EXERCISE REQUIREMENTS
Working from the data below, reproduce exactly the lines starting at the one that holds "Generate a Blender" and ending at the one that holds "from mathutils.bvhtree import BVHTree". Pictures are excluded.

[Some records]
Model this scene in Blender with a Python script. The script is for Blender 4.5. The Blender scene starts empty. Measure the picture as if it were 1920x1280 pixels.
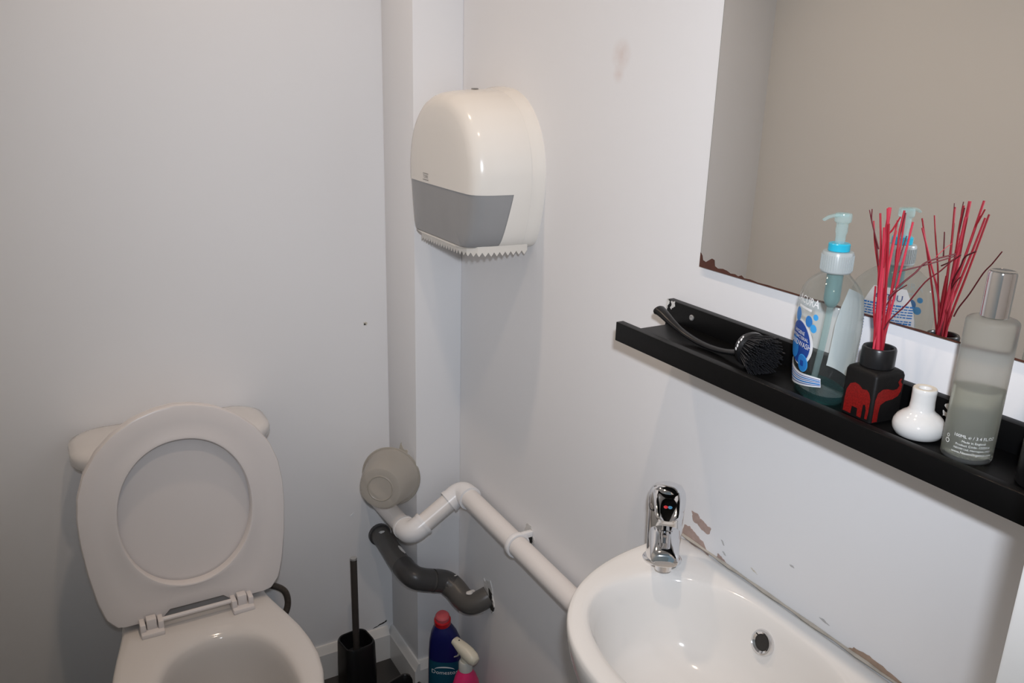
import bpy, bmesh, math, random
from mathutils import Vector, Matrix
random.seed(7)
SC = bpy.context.scene
COL = SC.collection
PI = math.pi

# ------------------------------------------------------------------ camera, world, lights, exposure
CAM = Vector((-0.80, -1.76, 1.461))
R0 = Vector((0.8678023487791052, -0.49621406806282325, 0.02628083160807765))
U0 = Vector((0.1278993943232468, 0.27415739523904, 0.9531418926725923))
F0 = Vector((0.4801675003425523, 0.8237774707360529, -0.3013799102835098))
cd = bpy.data.cameras.new('camera')
cd.sensor_width = 36.0
cd.lens = 1580.0 / 1920.0 * 36.0
cd.clip_start = 0.01
cam = bpy.data.objects.new('camera', cd)
COL.objects.link(cam)
cam.matrix_world = Matrix(((R0.x, U0.x, -F0.x, CAM.x), (R0.y, U0.y, -F0.y, CAM.y), (R0.z, U0.z, -F0.z, CAM.z), (0, 0, 0, 1)))
SC.camera = cam

w = bpy.data.worlds.new('hall_daylight')
SC.world = w
w.use_nodes = True
w.node_tree.nodes['Background'].inputs[0].default_value = (0.60, 0.83, 1.0, 1)
w.node_tree.nodes['Background'].inputs[1].default_value = 0.24


def aim(o, target):
    d = Vector(target) - o.location
    o.rotation_euler = d.to_track_quat('-Z', 'Y').to_euler()


def spot(name, loc, target, energy, color, size, blend, radius):
    l = bpy.data.lights.new(name, 'SPOT')
    l.energy = energy
    l.color = color
    l.spot_size = math.radians(size)
    l.spot_blend = blend
    l.shadow_soft_size = radius
    o = bpy.data.objects.new(name, l)
    COL.objects.link(o)
    o.location = loc
    aim(o, target)
    return o


# the camera's own pop-up flash, just above the lens, and the two warm ceiling downlights
spot('camera_flash', (-0.80, -1.797, 1.556), (0.0, -0.72, 1.32), 42.5, (0.85, 0.905, 1.0), 94, 1.0, 0.018)
spot('downlight', (-0.50, -0.42, 2.36), (-0.50, -0.42, 0), 16.5, (1.0, 0.77, 0.58), 108, 1.0, 0.03)
spot('downlight', (-0.50, -1.15, 2.36), (-0.50, -1.15, 0), 16.5, (1.0, 0.77, 0.58), 108, 1.0, 0.03)

SC.view_settings.view_transform = 'Standard'
SC.view_settings.look = 'None'
SC.view_settings.exposure = 0.06
SC.view_settings.gamma = 1.0
SC.view_settings.use_curve_mapping = False
SC.cycles.use_denoising = True
SC.cycles.max_bounces = 10
SC.cycles.transparent_max_bounces = 16
SC.cycles.sample_clamp_indirect = 4.0


# ------------------------------------------------------------------ materials
def principled(name, color, rough=0.5, metal=0.0, spec=0.5, noise=0.0, nscale=8.0, bump=0.0, bscale=60.0, coat=0.0,
               trans=0.0, ior=1.45, sss=0.0, alpha=1.0):
    m = bpy.data.materials.new(name)
    m.use_nodes = True
    nt = m.node_tree
    b = nt.nodes['Principled BSDF']
    b.inputs['Base Color'].default_value = (*color, 1)
    b.inputs['Roughness'].default_value = rough
    b.inputs['Metallic'].default_value = metal
    b.inputs['Specular IOR Level'].default_value = spec
    b.inputs['IOR'].default_value = ior
    b.inputs['Coat Weight'].default_value = coat
    b.inputs['Transmission Weight'].default_value = trans
    b.inputs['Alpha'].default_value = alpha
    if sss:
        b.inputs['Subsurface Weight'].default_value = sss
        b.inputs['Subsurface Scale'].default_value = 0.01
    tc = nt.nodes.new('ShaderNodeTexCoord')
    if noise:
        n = nt.nodes.new('ShaderNodeTexNoise')
        n.inputs['Scale'].default_value = nscale
        n.inputs['Detail'].default_value = 5
        nt.links.new(tc.outputs['Object'], n.inputs['Vector'])
        mx = nt.nodes.new('ShaderNodeMix')
        mx.data_type = 'RGBA'
        mx.inputs[6].default_value = (*[c * (1 - noise) for c in color], 1)
        mx.inputs[7].default_value = (*[min(1, c * (1 + noise)) for c in color], 1)
        nt.links.new(n.outputs['Fac'], mx.inputs[0])
        nt.links.new(mx.outputs[2], b.inputs['Base Color'])
    if bump:
        n2 = nt.nodes.new('ShaderNodeTexNoise')
        n2.inputs['Scale'].default_value = bscale
        n2.inputs['Detail'].default_value = 4
        nt.links.new(tc.outputs['Object'], n2.inputs['Vector'])
        bp = nt.nodes.new('ShaderNodeBump')
        bp.inputs['Strength'].default_value = bump
        bp.inputs['Distance'].default_value = 0.004
        nt.links.new(n2.outputs['Fac'], bp.inputs['Height'])
        nt.links.new(bp.outputs['Normal'], b.inputs['Normal'])
    return m


def thin_clear(name, tint, gloss=0.04, ior=1.45, diff=0.0, dcol=(1, 1, 1)):
    """thin clear plastic shell: straight see-through plus fresnel reflection"""
    m = bpy.data.materials.new(name)
    m.use_nodes = True
    nt = m.node_tree
    nt.nodes.clear()
    out = nt.nodes.new('ShaderNodeOutputMaterial')
    tr = nt.nodes.new('ShaderNodeBsdfTransparent')
    tr.inputs[0].default_value = (*tint, 1)
    gl = nt.nodes.new('ShaderNodeBsdfGlossy')
    gl.inputs['Roughness'].default_value = gloss
    lw = nt.nodes.new('ShaderNodeLayerWeight')
    lw.inputs[0].default_value = 0.5
    pw = nt.nodes.new('ShaderNodeMath')
    pw.operation = 'POWER'
    pw.inputs[1].default_value = 4.0
    nt.links.new(lw.outputs['Facing'], pw.inputs[0])
    fr = nt.nodes.new('ShaderNodeMath')
    fr.operation = 'MULTIPLY_ADD'
    fr.inputs[1].default_value = 0.55
    fr.inputs[2].default_value = ((ior - 1) / (ior + 1)) ** 2
    nt.links.new(pw.outputs[0], fr.inputs[0])
    mx = nt.nodes.new('ShaderNodeMixShader')
    nt.links.new(fr.outputs[0], mx.inputs[0])
    src = tr
    if diff:
        df = nt.nodes.new('ShaderNodeBsdfDiffuse')
        df.inputs[0].default_value = (*dcol, 1)
        tl = nt.nodes.new('ShaderNodeBsdfTranslucent')
        tl.inputs[0].default_value = (*dcol, 1)
        ad = nt.nodes.new('ShaderNodeMixShader')
        ad.inputs[0].default_value = 0.5
        nt.links.new(df.outputs[0], ad.inputs[1])
        nt.links.new(tl.outputs[0], ad.inputs[2])
        m2 = nt.nodes.new('ShaderNodeMixShader')
        m2.inputs[0].default_value = diff
        nt.links.new(tr.outputs[0], m2.inputs[1])
        nt.links.new(ad.outputs[0], m2.inputs[2])
        src = m2
    nt.links.new(src.outputs[0], mx.inputs[1])
    nt.links.new(gl.outputs[0], mx.inputs[2])
    nt.links.new(mx.outputs[0], out.inputs[0])
    return m


M = {}
M['wall'] = principled('white_wall_paint', (0.83, 0.825, 0.83), 0.42, spec=0.35, noise=0.015, nscale=3, bump=0.05, bscale=45)
def smudged_wall():
    m = principled('white_wall_paint_smudged', (0.83, 0.825, 0.83), 0.42, spec=0.35, noise=0.015, nscale=3, bump=0.05, bscale=45)
    nt = m.node_tree
    b = nt.nodes['Principled BSDF']
    src = b.inputs['Base Color'].links[0].from_socket
    geo = nt.nodes.new('ShaderNodeNewGeometry')
    n = nt.nodes.new('ShaderNodeTexNoise')
    n.inputs['Scale'].default_value = 70
    n.inputs['Detail'].default_value = 4
    nt.links.new(geo.outputs['Position'], n.inputs['Vector'])
    for c, r, col, st in (((0, -.688, 1.494), .026, (0.70, 0.60, 0.56), .75), ((0, -.684, 1.466), .016, (0.72, 0.63, 0.60), .6), ((0, -.93, .90), .05, (0.86, 0.86, 0.87), .5)):
        d = nt.nodes.new('ShaderNodeVectorMath')
        d.operation = 'DISTANCE'
        d.inputs[1].default_value = c
        nt.links.new(geo.outputs['Position'], d.inputs[0])
        mr_ = nt.nodes.new('ShaderNodeMapRange')
        mr_.inputs[1].default_value = r
        mr_.inputs[2].default_value = r * .15
        mr_.inputs[3].default_value = 0
        mr_.inputs[4].default_value = st * 1.6
        nt.links.new(d.outputs['Value'], mr_.inputs[0])
        mu = nt.nodes.new('ShaderNodeMath')
        mu.operation = 'MULTIPLY'
        mu.use_clamp = True
        nt.links.new(mr_.outputs[0], mu.inputs[0])
        nt.links.new(n.outputs['Fac'], mu.inputs[1])
        mx = nt.nodes.new('ShaderNodeMix')
        mx.data_type = 'RGBA'
        nt.links.new(mu.outputs[0], mx.inputs[0])
        nt.links.new(src, mx.inputs[6])
        mx.inputs[7].default_value = (*col, 1)
        src = mx.outputs[2]
    nt.links.new(src, b.inputs['Base Color'])
    return m
M['wall_smudged'] = smudged_wall()
M['wall_left'] = principled('cream_wall_paint', (0.78, 0.76, 0.72), 0.5, spec=0.3, noise=0.015, nscale=3, bump=0.05, bscale=45)
M['ceiling'] = principled('ceiling_paint', (0.80, 0.79, 0.77), 0.7, noise=0.01)
M['gloss_paint'] = principled('gloss_white_paint', (0.76, 0.75, 0.73), 0.25, noise=0.03, nscale=6, bump=0.05, bscale=30)
M['floor'] = principled('dark_vinyl', (0.045, 0.043, 0.042), 0.5, noise=0.25, nscale=9, bump=0.05)
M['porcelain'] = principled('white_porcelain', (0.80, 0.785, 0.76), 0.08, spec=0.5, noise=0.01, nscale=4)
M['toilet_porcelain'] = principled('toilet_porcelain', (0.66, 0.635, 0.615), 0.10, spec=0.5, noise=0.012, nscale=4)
M['seat'] = principled('white_seat_plastic', (0.70, 0.66, 0.645), 0.28, spec=0.45, noise=0.015, nscale=5)
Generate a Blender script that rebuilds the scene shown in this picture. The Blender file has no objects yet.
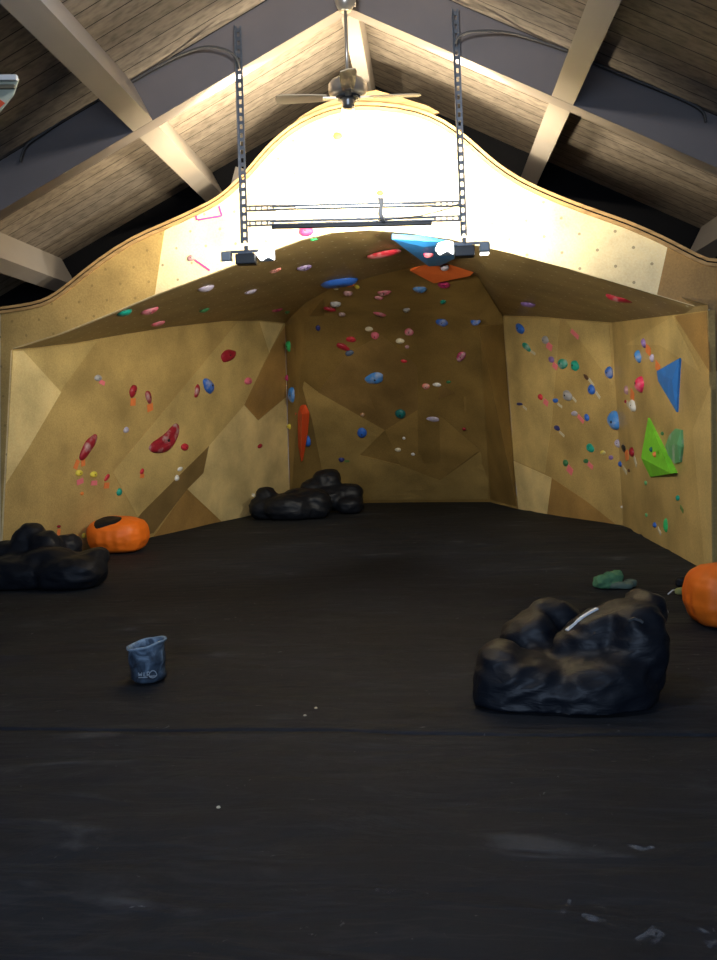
import bpy, bmesh, math, random
from mathutils import Vector, Matrix, noise
from mathutils.bvhtree import BVHTree

# ------------------------------------------------------------------ camera
scene = bpy.context.scene
C = scene.collection
FPX = 900.0
EYE = Vector((0, 0, 1.55))
def cam_rows(vx=430, vy=417, roll=1.9):
    r = math.radians(roll)
    Y = Vector(((vx-358.5)/FPX, (480-vy)/FPX, -1)).normalized()
    z = Vector((-math.sin(r), math.cos(r), 0))
    z.z = -(z.x*Y.x + z.y*Y.y)/Y.z
    z.normalize()
    return Matrix((Y.cross(z), Y, z))
ROT = cam_rows()
cd = bpy.data.cameras.new('camera'); cam = bpy.data.objects.new('camera', cd); C.objects.link(cam)
cd.sensor_fit = 'VERTICAL'; cd.sensor_height = 36; cd.lens = 36*FPX/960; cd.clip_start = .05; cd.clip_end = 100
cam.matrix_world = Matrix.Translation(EYE) @ ROT.to_4x4()
scene.camera = cam
def ray(px, py): return (ROT @ Vector(((px-358.5)/FPX, -(py-480)/FPX, -1))).normalized()
def atY(px, py, Y): d = ray(px, py); return EYE + d*(Y/d.y)
def fl(px, py, z=0.0): d = ray(px, py); return EYE + d*((z-EYE.z)/d.z)
def atP(px, py, P):                       # P = (point, normal)
    d = ray(px, py); return EYE + d*((P[0]-EYE).dot(P[1])/d.dot(P[1]))
def plane3(a, b, c): return (a, (b-a).cross(c-a).normalized())

# ------------------------------------------------------------------ world, light, exposure
w = bpy.data.worlds.new('world'); scene.world = w; w.use_nodes = True
w.node_tree.nodes['Background'].inputs[0].default_value = (.55, .7, 1, 1)
w.node_tree.nodes['Background'].inputs[1].default_value = .3
scene.view_settings.view_transform = 'Standard'; scene.view_settings.look = 'None'
scene.view_settings.exposure = 0; scene.view_settings.gamma = 1; scene.view_settings.use_curve_mapping = False

def area(name, loc, target, sx, sy, power, col, spread=180):
    l = bpy.data.lights.new(name, 'AREA'); l.shape = 'RECTANGLE'; l.size = sx; l.size_y = sy
    l.energy = power; l.color = col; l.spread = math.radians(spread)
    o = bpy.data.objects.new(name, l); C.objects.link(o); o.location = loc
    o.rotation_euler = (Vector(target)-Vector(loc)).to_track_quat('-Z', 'Y').to_euler(); return o
# added daylight fill at an unseen window in the wall behind the viewer
area('rear_daylight_fill', (-.6, -2.85, 2.6), (-.6, 8, -1.0), 3.4, 2.2, 95, (.55, .72, 1), 100)
def spot(name, loc, target, power, cone, blend, col, rad=.06):
    l = bpy.data.lights.new(name, 'SPOT'); l.energy = power; l.spot_size = math.radians(cone); l.spot_blend = blend
    l.color = col; l.shadow_soft_size = rad
    o = bpy.data.objects.new(name, l); C.objects.link(o); o.location = loc
    o.rotation_euler = (Vector(target)-Vector(loc)).to_track_quat('-Z', 'Y').to_euler(); return o
WARM = (1, .86, .62)
# lamps inside the two flood fixtures on the hanging rack
area('flood_lamp', (-1.5, 7.8, 3.08), (-1.6, 9.3, 4.6), .14, .1, 45, WARM, 160)
area('flood_lamp', (.28, 7.8, 3.08), (.4, 9.2, 4.6), .14, .1, 45, WARM, 160)
# tube lamp lying on the upper cross bar of the rack
area('tube_lamp', (-.6, 7.66, 3.56), (-.6, 9.2, 4.35), 1.15, .05, 125, WARM, 170)
# lower heads of the same fixtures, turned down into the cave
SOFTW = (1, .93, .78)
spot('cave_lamp', (-1.68, 7.75, 2.86), (2.6, 11.0, 1.5), 330, 90, .8, SOFTW)
spot('cave_lamp', (.47, 7.75, 2.86), (-4.0, 11.8, 1.5), 400, 90, .8, SOFTW)
# added fill lights, no bodies, behind the rack posts, aimed at the roof boards
for x_ in (-1.5, .28): area('roof_fill_light', (x_, 7.66, 4.22), (-.6+(x_+.6)*1.6, 9.6, 5.1),   .05, .05, 42, WARM, 150)
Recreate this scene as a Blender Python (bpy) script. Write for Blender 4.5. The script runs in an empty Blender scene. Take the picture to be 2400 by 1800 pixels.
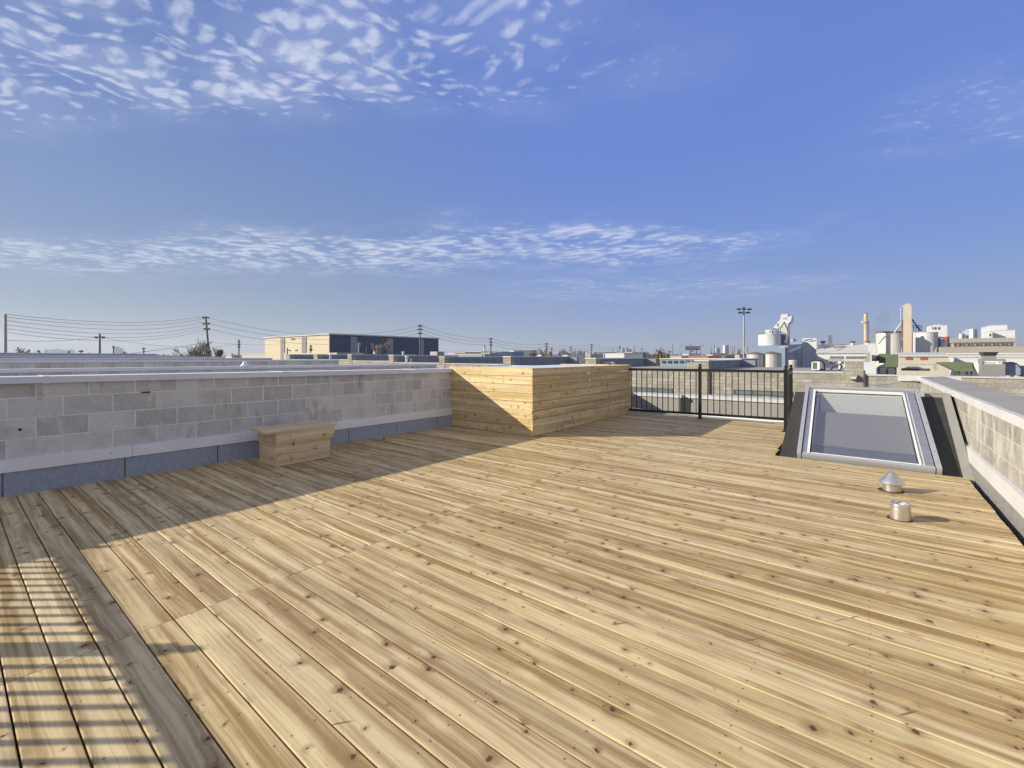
import bpy, math, random
from mathutils import Vector
random.seed(7)
R = math.radians
SC = bpy.context.scene
COL = SC.collection

# ------------------------------------------------------------ camera
F, CX, HY, H = 1055.0, 1200.0, 835.0, 1.35          # focal length and horizon in photograph pixels, eye height over the deck
YAW = R(38.2)
c_, s_ = math.cos(YAW), math.sin(YAW)
cam_d = bpy.data.cameras.new("camera")
cam = bpy.data.objects.new("camera", cam_d)
COL.objects.link(cam)
cam.location = (0, 0, H)
cam.rotation_euler = (R(90), 0, YAW)
cam_d.sensor_width = 36
cam_d.lens = F / 2400 * 36
cam_d.shift_y = -(900 - HY) / 2400
cam_d.clip_start = 0.05
cam_d.clip_end = 30000
SC.camera = cam

# ------------------------------------------------------------ sun and sky
SUN_AZ, SUN_EL = 39.5, 21.9           # direction the light travels to (from +X), elevation
ld = bpy.data.lights.new("sun", 'SUN')
ld.energy = 3.7
ld.angle = R(0.45)
ld.color = (1.0, 0.91, 0.74)
sun = bpy.data.objects.new("sun", ld)
COL.objects.link(sun)
sun.rotation_euler = Vector((math.cos(R(SUN_AZ)) * math.cos(R(SUN_EL)), math.sin(R(SUN_AZ)) * math.cos(R(SUN_EL)), -math.sin(R(SUN_EL)))).to_track_quat('-Z', 'Y').to_euler()
SC.view_settings.view_transform = 'Standard'
SC.view_settings.look = 'None'
SC.view_settings.exposure = 0.86
SC.view_settings.gamma = 1.0


def nd(nt, typ, props=None, ins=None):
    n = nt.nodes.new(typ)
    for k, v in (props or {}).items():
        setattr(n, k, v)
    for k, v in (ins or {}).items():
        sock = n.inputs[k]
        if isinstance(v, bpy.types.NodeSocket):
            nt.links.new(v, sock)
        else:
            sock.default_value = v
    return n


def mth(nt, op, a, b=None, c=None, clamp=False):
    n = nt.nodes.new('ShaderNodeMath')
    n.operation = op
    n.use_clamp = clamp
    for i, v in enumerate((a, b, c)):
        if v is None:
            continue
        if isinstance(v, bpy.types.NodeSocket):
            nt.links.new(v, n.inputs[i])
        else:
            n.inputs[i].default_value = v
    return n.outputs[0]


def mr(nt, v, a, b, x=0.0, y=1.0, smooth=True):
    n = nt.nodes.new('ShaderNodeMapRange')
    n.interpolation_type = 'SMOOTHSTEP' if smooth else 'LINEAR'
    nt.links.new(v, n.inputs[0])
    for i, k in enumerate((a, b, x, y)):
        n.inputs[i + 1].default_value = k
    return n.outputs[0]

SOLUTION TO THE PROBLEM
Generate a Blender script that rebuilds the scene shown in this picture. The Blender file has no objects yet.
import bpy, bmesh, math, random
from mathutils import Vector, Matrix, noise
from mathutils.bvhtree import BVHTree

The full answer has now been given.